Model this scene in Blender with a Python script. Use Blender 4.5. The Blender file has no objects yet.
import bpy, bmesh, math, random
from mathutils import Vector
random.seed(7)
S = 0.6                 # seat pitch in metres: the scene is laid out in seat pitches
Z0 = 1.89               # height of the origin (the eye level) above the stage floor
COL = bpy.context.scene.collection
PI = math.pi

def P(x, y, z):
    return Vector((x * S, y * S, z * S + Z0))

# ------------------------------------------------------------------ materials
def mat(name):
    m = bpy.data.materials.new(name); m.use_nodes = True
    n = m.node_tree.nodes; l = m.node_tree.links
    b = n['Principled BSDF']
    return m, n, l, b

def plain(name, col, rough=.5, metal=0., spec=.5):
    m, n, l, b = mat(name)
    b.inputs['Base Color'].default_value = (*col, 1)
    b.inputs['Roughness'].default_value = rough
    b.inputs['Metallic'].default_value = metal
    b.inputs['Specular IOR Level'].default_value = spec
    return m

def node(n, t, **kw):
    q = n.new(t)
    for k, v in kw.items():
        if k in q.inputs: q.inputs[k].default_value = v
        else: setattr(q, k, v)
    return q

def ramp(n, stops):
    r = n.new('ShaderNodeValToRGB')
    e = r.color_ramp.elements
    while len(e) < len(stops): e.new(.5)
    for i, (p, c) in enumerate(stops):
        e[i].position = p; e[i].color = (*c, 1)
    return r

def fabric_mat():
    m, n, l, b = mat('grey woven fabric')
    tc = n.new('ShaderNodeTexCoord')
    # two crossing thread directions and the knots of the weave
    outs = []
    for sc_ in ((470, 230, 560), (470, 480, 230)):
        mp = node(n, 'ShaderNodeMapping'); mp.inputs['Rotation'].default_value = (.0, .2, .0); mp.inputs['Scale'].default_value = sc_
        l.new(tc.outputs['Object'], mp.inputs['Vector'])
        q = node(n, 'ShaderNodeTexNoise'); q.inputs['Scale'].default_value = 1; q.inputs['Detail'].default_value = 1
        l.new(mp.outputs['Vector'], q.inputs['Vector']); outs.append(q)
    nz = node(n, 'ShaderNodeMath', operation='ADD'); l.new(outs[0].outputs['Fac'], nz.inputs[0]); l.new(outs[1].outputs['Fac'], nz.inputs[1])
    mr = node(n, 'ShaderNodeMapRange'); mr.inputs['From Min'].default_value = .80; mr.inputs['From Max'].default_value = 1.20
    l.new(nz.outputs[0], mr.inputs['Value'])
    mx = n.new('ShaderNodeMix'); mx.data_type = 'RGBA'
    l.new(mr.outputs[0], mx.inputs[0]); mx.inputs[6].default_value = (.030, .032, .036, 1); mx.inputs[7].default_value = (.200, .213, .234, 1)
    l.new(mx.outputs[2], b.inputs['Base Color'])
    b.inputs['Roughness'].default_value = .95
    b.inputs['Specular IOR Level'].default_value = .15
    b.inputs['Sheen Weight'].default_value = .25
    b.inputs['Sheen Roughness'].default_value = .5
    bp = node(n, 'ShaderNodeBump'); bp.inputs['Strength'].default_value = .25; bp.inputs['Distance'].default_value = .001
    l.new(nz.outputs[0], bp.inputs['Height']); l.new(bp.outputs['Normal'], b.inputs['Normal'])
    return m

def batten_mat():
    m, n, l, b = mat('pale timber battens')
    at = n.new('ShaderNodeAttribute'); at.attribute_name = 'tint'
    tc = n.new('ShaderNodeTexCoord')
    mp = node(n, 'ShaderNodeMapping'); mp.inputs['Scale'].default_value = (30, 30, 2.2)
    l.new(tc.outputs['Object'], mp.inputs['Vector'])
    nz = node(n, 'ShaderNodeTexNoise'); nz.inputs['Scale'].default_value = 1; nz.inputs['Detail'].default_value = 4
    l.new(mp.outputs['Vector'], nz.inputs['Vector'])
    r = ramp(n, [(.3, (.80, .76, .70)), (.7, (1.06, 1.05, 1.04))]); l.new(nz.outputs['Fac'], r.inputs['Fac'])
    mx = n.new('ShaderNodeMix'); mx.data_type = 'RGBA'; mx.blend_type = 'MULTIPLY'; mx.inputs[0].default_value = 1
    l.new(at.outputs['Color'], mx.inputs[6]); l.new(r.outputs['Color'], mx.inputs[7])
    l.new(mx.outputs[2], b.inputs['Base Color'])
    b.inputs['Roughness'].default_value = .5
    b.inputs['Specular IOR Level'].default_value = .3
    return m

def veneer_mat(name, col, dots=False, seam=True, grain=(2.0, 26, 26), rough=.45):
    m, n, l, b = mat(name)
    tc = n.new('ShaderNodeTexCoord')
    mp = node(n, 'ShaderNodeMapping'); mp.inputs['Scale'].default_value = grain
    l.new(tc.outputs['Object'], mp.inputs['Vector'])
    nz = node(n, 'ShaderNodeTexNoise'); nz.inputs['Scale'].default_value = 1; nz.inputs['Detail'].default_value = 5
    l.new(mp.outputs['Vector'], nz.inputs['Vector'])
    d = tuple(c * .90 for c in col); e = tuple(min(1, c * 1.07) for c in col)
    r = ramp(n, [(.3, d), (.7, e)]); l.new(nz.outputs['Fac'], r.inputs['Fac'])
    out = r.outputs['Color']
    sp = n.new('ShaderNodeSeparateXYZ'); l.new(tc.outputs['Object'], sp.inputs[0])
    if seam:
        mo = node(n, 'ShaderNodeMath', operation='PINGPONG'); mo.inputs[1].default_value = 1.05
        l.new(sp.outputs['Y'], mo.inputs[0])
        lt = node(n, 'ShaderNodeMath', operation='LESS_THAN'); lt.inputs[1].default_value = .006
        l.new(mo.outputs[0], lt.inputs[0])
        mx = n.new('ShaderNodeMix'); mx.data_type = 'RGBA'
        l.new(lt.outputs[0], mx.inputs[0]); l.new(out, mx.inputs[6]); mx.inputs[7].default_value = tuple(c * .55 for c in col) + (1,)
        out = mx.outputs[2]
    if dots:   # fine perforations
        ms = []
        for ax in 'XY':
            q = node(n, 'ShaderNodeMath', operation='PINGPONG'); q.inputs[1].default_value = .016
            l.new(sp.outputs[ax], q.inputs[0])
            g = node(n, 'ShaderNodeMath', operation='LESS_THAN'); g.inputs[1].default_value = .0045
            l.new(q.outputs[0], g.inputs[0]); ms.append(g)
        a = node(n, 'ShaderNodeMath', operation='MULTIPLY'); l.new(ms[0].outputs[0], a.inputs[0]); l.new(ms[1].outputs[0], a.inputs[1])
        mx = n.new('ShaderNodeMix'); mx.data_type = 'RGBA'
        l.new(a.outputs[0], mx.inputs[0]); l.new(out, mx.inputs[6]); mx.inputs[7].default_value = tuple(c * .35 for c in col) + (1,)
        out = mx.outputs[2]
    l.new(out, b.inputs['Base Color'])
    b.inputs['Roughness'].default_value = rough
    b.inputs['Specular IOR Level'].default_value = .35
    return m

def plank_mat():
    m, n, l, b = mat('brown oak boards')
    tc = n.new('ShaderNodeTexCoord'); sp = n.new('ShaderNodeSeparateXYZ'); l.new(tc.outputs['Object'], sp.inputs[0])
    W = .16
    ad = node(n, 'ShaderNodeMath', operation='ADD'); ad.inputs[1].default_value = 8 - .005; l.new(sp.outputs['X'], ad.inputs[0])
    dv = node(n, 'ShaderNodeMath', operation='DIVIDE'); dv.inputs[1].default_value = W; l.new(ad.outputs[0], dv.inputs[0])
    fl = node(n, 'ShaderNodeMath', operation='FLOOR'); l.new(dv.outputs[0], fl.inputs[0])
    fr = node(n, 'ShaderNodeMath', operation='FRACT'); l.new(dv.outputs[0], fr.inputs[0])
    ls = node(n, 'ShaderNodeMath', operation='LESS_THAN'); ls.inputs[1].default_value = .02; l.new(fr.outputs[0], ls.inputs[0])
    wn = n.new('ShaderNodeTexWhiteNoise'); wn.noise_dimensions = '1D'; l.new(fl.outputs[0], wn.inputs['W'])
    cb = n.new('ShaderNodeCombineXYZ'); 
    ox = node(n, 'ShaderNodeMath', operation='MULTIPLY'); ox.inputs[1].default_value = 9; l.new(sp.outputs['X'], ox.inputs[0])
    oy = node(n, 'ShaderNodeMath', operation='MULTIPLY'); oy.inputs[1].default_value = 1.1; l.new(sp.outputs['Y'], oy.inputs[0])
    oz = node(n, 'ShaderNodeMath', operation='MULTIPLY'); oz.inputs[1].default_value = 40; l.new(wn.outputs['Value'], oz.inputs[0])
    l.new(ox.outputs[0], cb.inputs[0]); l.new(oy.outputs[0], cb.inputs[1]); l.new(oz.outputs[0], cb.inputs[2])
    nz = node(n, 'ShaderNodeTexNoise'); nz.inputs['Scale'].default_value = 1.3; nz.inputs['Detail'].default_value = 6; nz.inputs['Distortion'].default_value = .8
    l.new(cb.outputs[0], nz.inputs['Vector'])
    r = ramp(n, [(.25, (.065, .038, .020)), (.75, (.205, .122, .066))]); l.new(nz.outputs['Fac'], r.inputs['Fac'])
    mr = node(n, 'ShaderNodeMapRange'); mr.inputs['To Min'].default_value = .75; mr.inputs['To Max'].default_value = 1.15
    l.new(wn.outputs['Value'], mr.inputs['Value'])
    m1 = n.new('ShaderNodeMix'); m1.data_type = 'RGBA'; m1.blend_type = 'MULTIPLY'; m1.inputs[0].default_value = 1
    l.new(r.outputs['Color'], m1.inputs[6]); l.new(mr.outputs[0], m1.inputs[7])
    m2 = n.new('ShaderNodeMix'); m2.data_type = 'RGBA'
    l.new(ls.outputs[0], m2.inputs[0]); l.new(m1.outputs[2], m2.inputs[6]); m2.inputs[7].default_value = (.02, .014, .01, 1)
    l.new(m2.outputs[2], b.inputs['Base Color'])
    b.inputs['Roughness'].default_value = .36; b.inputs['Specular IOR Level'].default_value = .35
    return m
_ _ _
The lines from the top of the data above down to the line containing "return m, n, l, b" are to be copied exactly; no other line should appear.

• Written answer
Model this scene in Blender with a Python script. Use Blender 4.5. The Blender file has no objects yet.
import bpy, bmesh, math, random
from mathutils import Vector
random.seed(7)
S = 0.6                 # seat pitch in metres: the scene is laid out in seat pitches
Z0 = 1.89               # height of the origin (the eye level) above the stage floor
COL = bpy.context.scene.collection
PI = math.pi

def P(x, y, z):
    return Vector((x * S, y * S, z * S + Z0))

# ------------------------------------------------------------------ materials
def mat(name):
    m = bpy.data.materials.new(name); m.use_nodes = True
    n = m.node_tree.nodes; l = m.node_tree.links
    b = n['Principled BSDF']
    return m, n, l, b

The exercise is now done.